The Federal Circuit reversed the noninfringement summary judgment, finding the district court erred in holding that it was not authorized to correct the "detect analyze" error in claim 13 of the '550 patent. The court noted that "[a] district court can correct a patent only if (1) the correction is not subject to reasonable debate based on consideration of the claim language and the specification and (2) the prosecution history does not suggest a different interpretation of the claims." CBT Flint at 9 (quoting Novo Industries L.P. v. Micro Molds Corp., 350 F.3d 1348, 1357 (Fed. Cir. 2003)). Analyzing the district court's three reasonable alternatives "from the point of view of one skilled in the art," the Federal Circuit concluded that the claim had the same scope and meaning under each alternative, i.e., requiring the computer program to detect and analyze the e-mail. Id. at 9 (citing Ultimax Cement Mfg. Corp. v. CTS Cement Mfg. Corp., 587 F.3d 1339, 1353 (Fed. Cir. 2009)). Namely, the Federal Circuit found that if the word "detect" was deleted, the system would necessarily have to first detect an e-mail in order to analyze the e-mail.

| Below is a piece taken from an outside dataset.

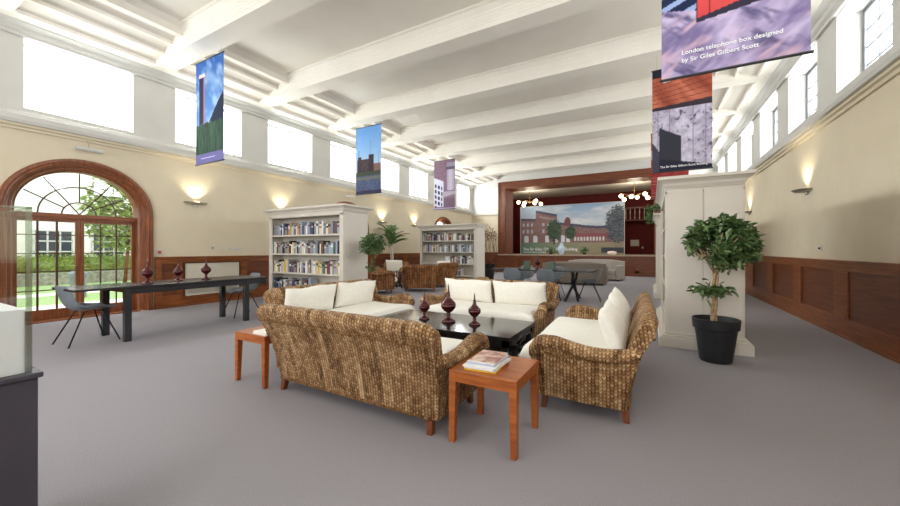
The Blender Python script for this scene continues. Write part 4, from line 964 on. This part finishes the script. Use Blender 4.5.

Next, the court determined that if the word "analyze" was deleted, after detecting an e-mail, the program would have to analyze the e-mail in order to meet the subsequent limitation "to determine whether or not the sending party is an authorized sending party or an unauthorized sending party." Reviewing the specification, the Federal Circuit found sufficient disclosure to support a claim requiring that the computer be programmed to detect and analyze the e-mail. The court concluded that the addition of the word "and" between the words "detect" and "analyze," "corrects an obvious error." Id. at 11. Additionally, the Federal Circuit criticized the district court's heavy reliance on one portion of the co-inventor's testimony, finding that the testimony merely related to the inventor's recollection of how he intended to draft claim 13. Further, the court found that the district court ignored the inventor's testimony that the claim meaning would be the same under any of the three proposed corrections. In view of its summary judgment reversal, the Federal Circuit vacated the award of costs and remanded for further consideration.